Jim charted whatever he had time to chart. After every Traveler game, Jim would update all of the players’ statistics, including the opponents’, to be prepared for the next game. Often he did it that same night because he had other things to do the next day. Considering that he would get up around 3 to 3:30 the next morning to get to the station to be ready for the morning sports shows, it was a miracle that he ever slept. In the early years, Jim also had to sell advertising for the games during the day and had to go by and check on the clients. By the middle of a homestand, the statistics sheets would often have strange looking wavy lines down the middle of the page because Jim would drag his pen when he fell asleep doing the updates. Often I would try to get Jim to let me take the work home with me to give him a break, but he would rarely let me take it. He was always appreciative but seldom gave in because he believed that it was his responsibility.

Before we had computers, every season Jim had detailed information he put together on the PGA tour, major league baseball, the Razorbacks, the Travelers, and Oaklawn. Everyone marveled at Jim’s knowledge of sports statistics and trivia. Jim did not collect data or quantify anything to impress anyone; he did it because it loved it, and he lived it. He never wanted to retire because his job was his hobby. He would have paid others for the chance to do what he did and he knew he was blessed to have had the opportunity to live it as his career.

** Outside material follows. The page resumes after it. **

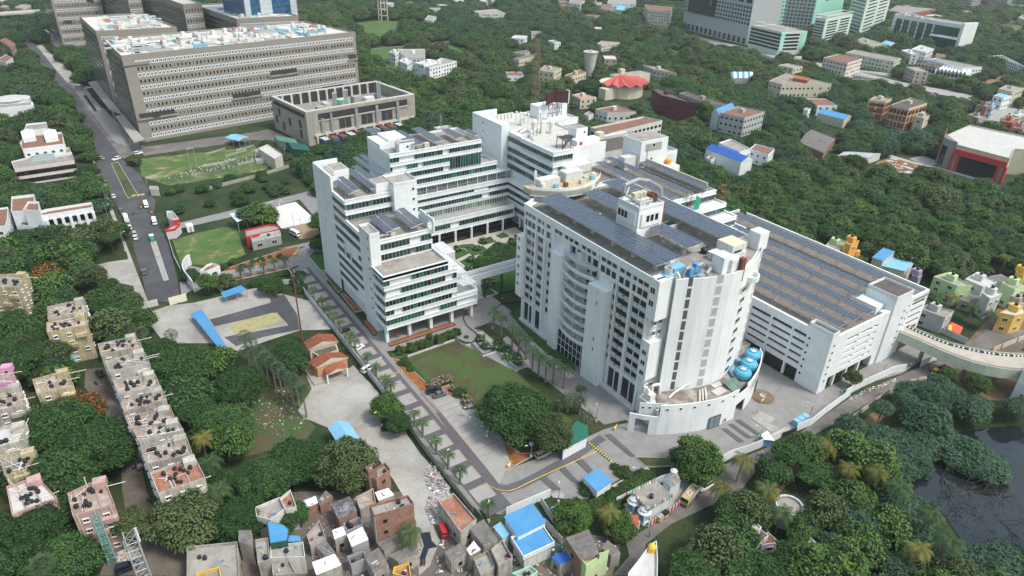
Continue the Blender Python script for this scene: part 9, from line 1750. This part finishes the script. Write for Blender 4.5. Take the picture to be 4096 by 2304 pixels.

Everyone has favorite stories about Jim. He was notorious for losing his glasses. He had a habit of taking them off every few minutes and forgetting exactly where he had laid them. If we were doing a Traveler game, he would take them off and they would quickly get covered with statistics sheets which Jim kept on every player. He left them in a bank once, threw them out with trash on his tray at the Clarksville McDonalds once, and he misplaced them countless other times. Usually someone would find them. Once when Jim got home from picking peaches, he realized that he did not have his glasses. He called the orchard, but they could not find them around the little stand where he paid for the peaches. A few days later the orchard owner called Jim and said that one of the customers who was picking peaches that day had found a pair of glasses stuck between two limbs of one of the peach trees. Jim drove back to the orchard and retrieved his glasses. On the trip home Jim stopped at the golf pro-shop at Burns Park to visit and look at a new putter. When he finally got back home-well you guessed it; he had left his glasses at the pro-shop.